Ensuring effective public safety for every neighborhood in our city has been a top priority for Mayor Harrell since day one. This includes addressing the gun violence epidemic with law enforcement, new technology, and community-based solutions. Last year, firearms were used in 80% of homicide cases and the Seattle Police Department recovered illegal firearms at a record pace – over 1,500 by the end of the year. Officers must be able to continue this critical work to keep guns out of the wrong hands and communities safe, which is why we have made increasing police recruitment and retention a priority. We are seeing encouraging signs through these efforts and the new police contract, with an average of 250 people applying to SPD each month – the highest rate in two years.

Our office will continue to support upstream and community-based solutions to help prevent violent crimes before they occur through efforts like the Seattle Community Safety Initiative and King County Regional Peacekeepers Collective. We look forward to seeing collaboration between King County’s new Regional Office of Gun Violence Prevention and the Regional Peacekeepers Collective.

We would defer to SPD for details on the Garfield investigation.
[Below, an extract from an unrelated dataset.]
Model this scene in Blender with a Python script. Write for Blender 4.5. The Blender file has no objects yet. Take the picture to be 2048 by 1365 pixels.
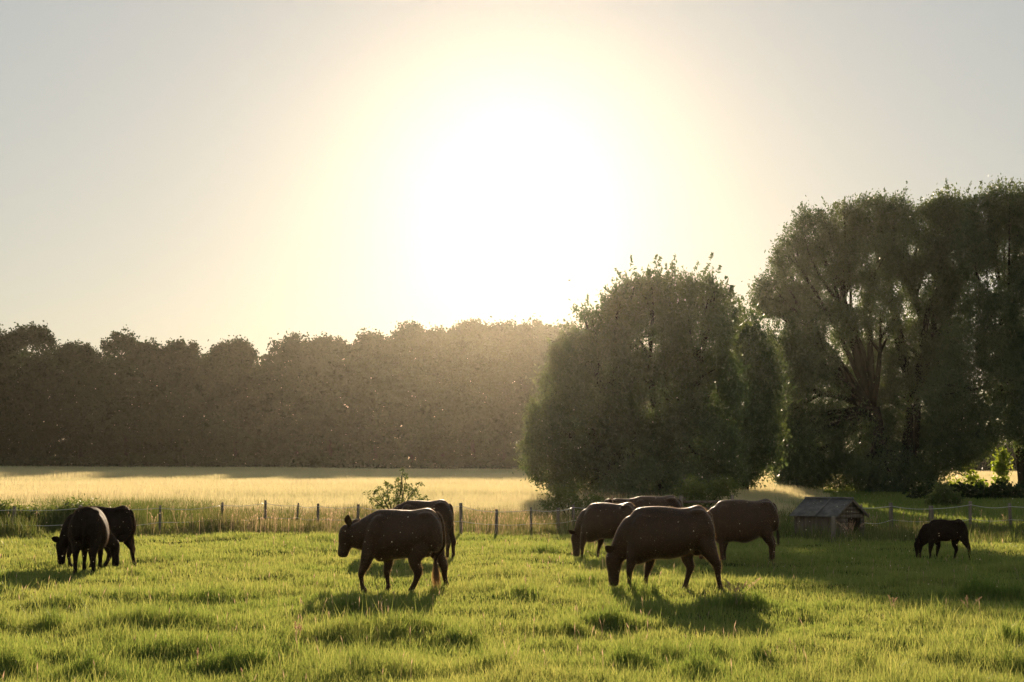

Mayor Harrell has been in contact with Interim Chief Rahr and the Lieutenant working on this case and is satisfied with the level of resources they are putting towards the investigation to make an arrest.

Addressing the gun violence epidemic will take a multi-faceted approach, and Mayor Harrell will continue to advance innovative, effective, and proactive solutions to help keep residents safe.” – Mayor Bruce Harrell

While many people KIRO 7 spoke with agree with the mayor’s sentiments, they also believe that actions speak louder than words.

“There are many things going on in our city that need to be addressed, but most important to me in my mind is public safety,” Corbin said.